— START OF DATA ROWS —

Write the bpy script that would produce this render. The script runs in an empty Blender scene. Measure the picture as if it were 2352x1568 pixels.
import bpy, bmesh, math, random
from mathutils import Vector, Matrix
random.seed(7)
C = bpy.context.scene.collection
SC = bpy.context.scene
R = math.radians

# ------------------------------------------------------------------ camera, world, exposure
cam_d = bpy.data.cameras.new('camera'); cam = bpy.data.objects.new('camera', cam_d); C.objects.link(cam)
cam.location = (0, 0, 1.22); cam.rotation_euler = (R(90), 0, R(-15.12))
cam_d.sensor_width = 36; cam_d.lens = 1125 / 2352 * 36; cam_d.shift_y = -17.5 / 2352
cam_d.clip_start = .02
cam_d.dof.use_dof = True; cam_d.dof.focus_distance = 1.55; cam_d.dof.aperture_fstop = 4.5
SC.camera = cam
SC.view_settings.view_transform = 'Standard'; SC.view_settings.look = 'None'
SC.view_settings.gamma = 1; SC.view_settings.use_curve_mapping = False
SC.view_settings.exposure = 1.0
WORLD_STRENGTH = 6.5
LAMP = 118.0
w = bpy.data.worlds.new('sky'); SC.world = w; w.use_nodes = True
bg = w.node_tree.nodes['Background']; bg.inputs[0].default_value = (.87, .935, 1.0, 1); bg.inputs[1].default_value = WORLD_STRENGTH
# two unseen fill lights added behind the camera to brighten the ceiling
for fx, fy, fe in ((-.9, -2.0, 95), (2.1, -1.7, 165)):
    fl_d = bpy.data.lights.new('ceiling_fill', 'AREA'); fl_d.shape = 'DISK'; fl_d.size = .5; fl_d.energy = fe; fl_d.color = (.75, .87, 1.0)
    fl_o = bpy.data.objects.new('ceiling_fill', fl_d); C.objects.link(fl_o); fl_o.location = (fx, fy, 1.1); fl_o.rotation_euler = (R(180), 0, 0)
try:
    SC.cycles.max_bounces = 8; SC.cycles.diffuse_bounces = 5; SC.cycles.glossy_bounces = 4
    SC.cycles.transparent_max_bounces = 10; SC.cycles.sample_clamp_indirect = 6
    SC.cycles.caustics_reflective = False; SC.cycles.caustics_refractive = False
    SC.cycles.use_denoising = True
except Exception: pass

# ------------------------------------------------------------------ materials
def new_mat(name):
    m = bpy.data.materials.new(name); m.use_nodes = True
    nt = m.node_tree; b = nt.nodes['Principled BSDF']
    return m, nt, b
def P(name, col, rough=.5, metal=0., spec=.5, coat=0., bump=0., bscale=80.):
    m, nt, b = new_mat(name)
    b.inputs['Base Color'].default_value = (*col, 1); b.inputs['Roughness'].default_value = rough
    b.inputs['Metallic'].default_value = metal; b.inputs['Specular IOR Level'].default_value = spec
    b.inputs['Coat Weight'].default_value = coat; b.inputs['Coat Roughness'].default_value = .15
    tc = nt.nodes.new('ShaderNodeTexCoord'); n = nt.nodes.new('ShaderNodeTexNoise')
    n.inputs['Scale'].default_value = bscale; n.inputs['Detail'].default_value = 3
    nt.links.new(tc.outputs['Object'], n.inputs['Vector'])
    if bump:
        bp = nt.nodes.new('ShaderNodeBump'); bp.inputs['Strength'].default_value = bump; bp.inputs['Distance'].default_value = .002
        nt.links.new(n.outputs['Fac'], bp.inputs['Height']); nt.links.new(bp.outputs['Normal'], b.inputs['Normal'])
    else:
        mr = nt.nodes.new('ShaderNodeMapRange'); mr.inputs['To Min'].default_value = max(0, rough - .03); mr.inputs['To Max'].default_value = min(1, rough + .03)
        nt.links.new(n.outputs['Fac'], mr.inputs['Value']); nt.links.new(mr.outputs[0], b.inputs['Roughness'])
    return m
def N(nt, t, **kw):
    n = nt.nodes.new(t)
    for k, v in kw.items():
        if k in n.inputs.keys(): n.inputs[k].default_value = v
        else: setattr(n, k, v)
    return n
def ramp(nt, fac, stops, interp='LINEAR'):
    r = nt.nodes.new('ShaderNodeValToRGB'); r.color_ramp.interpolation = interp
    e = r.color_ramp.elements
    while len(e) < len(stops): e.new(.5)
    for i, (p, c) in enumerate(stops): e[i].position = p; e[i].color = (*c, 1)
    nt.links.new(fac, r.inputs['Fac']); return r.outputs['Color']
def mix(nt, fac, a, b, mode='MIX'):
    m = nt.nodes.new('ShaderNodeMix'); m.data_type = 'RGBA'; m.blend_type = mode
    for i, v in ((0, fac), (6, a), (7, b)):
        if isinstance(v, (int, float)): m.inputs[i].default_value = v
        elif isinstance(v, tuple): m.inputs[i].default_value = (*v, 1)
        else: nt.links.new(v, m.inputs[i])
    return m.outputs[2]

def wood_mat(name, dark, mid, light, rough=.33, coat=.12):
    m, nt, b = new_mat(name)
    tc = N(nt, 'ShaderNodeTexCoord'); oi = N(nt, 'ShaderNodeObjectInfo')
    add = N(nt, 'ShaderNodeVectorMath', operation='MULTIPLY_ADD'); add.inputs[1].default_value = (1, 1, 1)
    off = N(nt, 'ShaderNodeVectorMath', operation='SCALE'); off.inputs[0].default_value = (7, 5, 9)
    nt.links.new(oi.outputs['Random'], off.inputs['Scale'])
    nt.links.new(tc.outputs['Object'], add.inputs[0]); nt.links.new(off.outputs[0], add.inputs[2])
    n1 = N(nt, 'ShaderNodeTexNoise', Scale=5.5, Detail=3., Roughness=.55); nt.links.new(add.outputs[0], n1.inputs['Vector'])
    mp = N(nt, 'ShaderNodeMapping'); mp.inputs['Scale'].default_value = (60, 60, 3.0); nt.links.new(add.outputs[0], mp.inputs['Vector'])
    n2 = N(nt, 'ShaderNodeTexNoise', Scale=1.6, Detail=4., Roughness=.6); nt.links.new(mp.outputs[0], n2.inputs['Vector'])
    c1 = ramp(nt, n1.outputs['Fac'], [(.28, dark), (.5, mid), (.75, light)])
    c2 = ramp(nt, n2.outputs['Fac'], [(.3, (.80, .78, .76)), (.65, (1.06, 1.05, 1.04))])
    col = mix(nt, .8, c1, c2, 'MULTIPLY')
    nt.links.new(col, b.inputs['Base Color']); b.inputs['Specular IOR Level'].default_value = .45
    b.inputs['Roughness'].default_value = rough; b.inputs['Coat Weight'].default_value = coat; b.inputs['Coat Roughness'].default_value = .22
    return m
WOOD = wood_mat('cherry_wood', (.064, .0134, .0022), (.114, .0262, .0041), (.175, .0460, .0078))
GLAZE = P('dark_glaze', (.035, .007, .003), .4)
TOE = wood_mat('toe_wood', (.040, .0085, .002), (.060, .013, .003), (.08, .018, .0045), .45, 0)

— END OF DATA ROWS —
— START OF DATA ROWS —

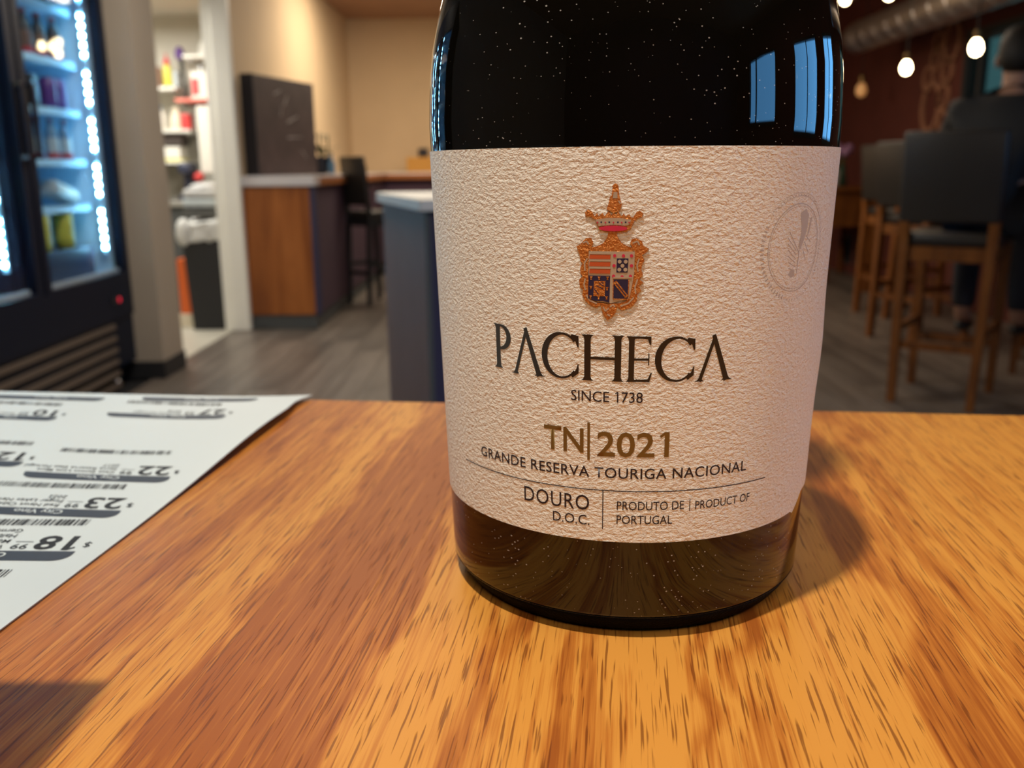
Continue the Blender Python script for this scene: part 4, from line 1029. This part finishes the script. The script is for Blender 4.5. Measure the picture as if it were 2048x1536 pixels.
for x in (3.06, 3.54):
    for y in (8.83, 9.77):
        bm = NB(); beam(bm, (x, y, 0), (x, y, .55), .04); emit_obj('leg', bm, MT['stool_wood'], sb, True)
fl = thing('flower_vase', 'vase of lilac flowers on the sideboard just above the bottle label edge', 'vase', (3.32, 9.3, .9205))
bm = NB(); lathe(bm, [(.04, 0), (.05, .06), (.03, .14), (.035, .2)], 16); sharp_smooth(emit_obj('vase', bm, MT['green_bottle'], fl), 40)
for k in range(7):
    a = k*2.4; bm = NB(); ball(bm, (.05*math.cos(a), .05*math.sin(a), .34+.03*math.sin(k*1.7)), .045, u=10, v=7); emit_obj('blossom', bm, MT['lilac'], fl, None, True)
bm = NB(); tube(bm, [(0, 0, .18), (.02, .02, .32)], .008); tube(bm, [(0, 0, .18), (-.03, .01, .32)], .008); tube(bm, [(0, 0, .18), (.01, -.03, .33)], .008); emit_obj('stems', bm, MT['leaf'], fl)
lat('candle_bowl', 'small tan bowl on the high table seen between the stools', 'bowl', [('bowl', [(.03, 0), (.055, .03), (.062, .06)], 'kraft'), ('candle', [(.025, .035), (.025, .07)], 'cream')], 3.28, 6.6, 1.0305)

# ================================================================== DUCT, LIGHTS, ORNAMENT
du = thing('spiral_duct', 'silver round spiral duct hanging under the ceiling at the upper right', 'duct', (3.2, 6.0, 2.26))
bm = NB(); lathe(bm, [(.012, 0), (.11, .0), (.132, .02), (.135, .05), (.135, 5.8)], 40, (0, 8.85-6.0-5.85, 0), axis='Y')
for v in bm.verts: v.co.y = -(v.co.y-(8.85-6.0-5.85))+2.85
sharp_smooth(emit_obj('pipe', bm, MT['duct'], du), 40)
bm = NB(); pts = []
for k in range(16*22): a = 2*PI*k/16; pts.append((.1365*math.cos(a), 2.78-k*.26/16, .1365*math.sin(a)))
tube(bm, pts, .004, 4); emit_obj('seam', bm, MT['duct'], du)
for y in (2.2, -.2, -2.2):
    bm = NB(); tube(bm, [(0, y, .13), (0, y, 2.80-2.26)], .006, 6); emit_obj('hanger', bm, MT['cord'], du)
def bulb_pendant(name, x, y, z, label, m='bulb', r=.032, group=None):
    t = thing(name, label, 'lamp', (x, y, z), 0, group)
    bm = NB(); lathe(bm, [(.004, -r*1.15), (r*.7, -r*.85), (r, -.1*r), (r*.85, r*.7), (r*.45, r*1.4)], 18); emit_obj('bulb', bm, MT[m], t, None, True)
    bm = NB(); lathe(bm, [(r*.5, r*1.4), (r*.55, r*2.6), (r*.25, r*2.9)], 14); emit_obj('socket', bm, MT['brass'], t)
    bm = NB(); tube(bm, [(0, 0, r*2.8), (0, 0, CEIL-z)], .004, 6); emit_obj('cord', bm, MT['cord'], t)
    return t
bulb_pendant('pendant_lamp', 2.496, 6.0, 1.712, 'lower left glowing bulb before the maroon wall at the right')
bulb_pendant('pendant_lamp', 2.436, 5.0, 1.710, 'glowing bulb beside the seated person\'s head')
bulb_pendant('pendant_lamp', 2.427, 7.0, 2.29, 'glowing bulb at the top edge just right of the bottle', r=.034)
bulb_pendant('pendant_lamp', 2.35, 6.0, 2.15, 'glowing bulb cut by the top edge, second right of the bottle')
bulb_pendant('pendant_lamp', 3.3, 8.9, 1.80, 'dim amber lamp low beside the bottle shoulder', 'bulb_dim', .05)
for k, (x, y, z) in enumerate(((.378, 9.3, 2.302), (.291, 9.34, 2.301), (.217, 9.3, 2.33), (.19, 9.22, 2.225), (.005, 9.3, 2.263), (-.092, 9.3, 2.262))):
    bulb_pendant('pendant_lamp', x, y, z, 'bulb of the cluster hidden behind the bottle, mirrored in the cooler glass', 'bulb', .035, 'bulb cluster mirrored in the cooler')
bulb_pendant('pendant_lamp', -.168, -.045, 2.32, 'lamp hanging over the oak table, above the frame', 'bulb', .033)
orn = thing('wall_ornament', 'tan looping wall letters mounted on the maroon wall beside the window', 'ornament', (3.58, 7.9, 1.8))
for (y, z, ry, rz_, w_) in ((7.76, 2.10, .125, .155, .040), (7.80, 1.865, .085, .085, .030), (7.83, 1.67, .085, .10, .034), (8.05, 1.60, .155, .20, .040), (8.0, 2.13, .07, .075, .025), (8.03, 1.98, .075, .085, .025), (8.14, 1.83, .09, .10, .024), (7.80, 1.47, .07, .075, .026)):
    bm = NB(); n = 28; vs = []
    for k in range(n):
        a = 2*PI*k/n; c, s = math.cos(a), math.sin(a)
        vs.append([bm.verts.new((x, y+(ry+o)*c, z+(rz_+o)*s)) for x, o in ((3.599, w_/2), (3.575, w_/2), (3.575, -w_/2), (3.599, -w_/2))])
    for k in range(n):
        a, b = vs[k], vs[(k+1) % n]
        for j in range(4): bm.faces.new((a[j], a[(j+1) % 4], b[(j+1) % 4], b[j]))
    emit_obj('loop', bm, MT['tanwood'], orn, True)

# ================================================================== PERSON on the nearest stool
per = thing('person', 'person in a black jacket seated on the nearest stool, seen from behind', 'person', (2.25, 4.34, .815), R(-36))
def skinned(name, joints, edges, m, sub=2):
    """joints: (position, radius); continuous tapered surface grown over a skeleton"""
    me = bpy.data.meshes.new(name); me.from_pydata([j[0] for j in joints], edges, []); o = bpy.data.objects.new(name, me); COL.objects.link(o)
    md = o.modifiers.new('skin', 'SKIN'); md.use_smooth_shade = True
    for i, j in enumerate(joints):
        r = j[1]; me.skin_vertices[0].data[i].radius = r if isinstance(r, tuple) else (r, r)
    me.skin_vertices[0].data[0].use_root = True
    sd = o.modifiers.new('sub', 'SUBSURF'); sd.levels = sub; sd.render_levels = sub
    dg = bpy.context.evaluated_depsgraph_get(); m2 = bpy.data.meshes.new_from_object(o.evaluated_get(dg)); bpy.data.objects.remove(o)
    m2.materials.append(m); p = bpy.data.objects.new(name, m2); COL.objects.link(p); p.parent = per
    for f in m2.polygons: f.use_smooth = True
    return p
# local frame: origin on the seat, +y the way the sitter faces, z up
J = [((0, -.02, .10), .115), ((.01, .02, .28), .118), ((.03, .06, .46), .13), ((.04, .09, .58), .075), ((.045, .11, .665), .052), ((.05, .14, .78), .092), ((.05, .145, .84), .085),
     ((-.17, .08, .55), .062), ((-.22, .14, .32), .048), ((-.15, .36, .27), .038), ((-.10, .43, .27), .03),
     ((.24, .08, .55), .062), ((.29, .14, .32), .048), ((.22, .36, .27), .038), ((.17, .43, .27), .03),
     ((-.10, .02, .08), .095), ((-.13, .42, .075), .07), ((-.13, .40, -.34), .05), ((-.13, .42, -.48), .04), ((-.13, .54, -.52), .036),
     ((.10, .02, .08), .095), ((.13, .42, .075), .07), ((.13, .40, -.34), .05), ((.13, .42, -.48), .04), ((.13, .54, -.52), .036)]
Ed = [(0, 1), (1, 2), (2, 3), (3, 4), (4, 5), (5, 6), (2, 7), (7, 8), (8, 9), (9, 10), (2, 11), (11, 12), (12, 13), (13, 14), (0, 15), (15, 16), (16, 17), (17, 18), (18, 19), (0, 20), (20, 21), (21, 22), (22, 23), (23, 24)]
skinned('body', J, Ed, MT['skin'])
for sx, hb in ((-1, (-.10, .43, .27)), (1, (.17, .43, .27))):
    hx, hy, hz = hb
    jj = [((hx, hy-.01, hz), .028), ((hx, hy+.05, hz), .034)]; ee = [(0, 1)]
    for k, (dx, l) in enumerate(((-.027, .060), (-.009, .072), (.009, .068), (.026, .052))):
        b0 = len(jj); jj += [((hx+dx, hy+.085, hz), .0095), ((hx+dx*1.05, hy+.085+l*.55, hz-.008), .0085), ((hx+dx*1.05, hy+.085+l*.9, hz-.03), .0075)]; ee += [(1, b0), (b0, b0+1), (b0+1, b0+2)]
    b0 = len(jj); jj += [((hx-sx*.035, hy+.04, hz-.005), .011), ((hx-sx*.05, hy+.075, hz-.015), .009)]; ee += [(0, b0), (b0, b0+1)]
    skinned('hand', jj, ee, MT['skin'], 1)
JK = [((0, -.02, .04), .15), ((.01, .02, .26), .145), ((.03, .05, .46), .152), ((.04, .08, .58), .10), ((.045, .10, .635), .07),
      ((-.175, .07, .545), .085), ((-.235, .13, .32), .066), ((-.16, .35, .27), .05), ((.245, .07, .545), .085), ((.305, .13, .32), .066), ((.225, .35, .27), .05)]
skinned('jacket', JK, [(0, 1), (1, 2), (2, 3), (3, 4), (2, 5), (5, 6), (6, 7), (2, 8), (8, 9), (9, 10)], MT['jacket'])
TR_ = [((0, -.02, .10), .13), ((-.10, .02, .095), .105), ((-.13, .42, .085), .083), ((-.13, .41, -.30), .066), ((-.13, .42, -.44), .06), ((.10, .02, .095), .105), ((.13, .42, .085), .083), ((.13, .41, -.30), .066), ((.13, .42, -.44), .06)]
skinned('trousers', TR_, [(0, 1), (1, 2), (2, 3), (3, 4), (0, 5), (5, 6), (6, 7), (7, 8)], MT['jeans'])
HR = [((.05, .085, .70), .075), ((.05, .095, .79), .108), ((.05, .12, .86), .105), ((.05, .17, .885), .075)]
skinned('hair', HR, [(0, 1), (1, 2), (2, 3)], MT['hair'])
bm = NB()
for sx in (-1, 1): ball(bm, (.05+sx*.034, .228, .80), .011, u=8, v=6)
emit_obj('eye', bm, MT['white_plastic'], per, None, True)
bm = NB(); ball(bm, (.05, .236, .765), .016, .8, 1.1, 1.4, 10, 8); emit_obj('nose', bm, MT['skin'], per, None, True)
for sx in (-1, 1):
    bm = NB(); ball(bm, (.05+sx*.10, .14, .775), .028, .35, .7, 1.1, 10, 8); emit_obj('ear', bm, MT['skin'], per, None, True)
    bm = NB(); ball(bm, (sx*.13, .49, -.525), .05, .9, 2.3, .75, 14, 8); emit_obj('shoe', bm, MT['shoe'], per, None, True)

— END OF DATA ROWS —

• [THE PROBLEM]:
Begin with the line containing "Write the bpy", end with the line containing "R = math.radians", and transcribe exactly every line in that span, with nothing added.

• [EXERCISE OUTPUT]:
Write the bpy script that would produce this render. The script runs in an empty Blender scene. Measure the picture as if it were 2352x1568 pixels.
import bpy, bmesh, math, random
from mathutils import Vector, Matrix
random.seed(7)
C = bpy.context.scene.collection
SC = bpy.context.scene
R = math.radians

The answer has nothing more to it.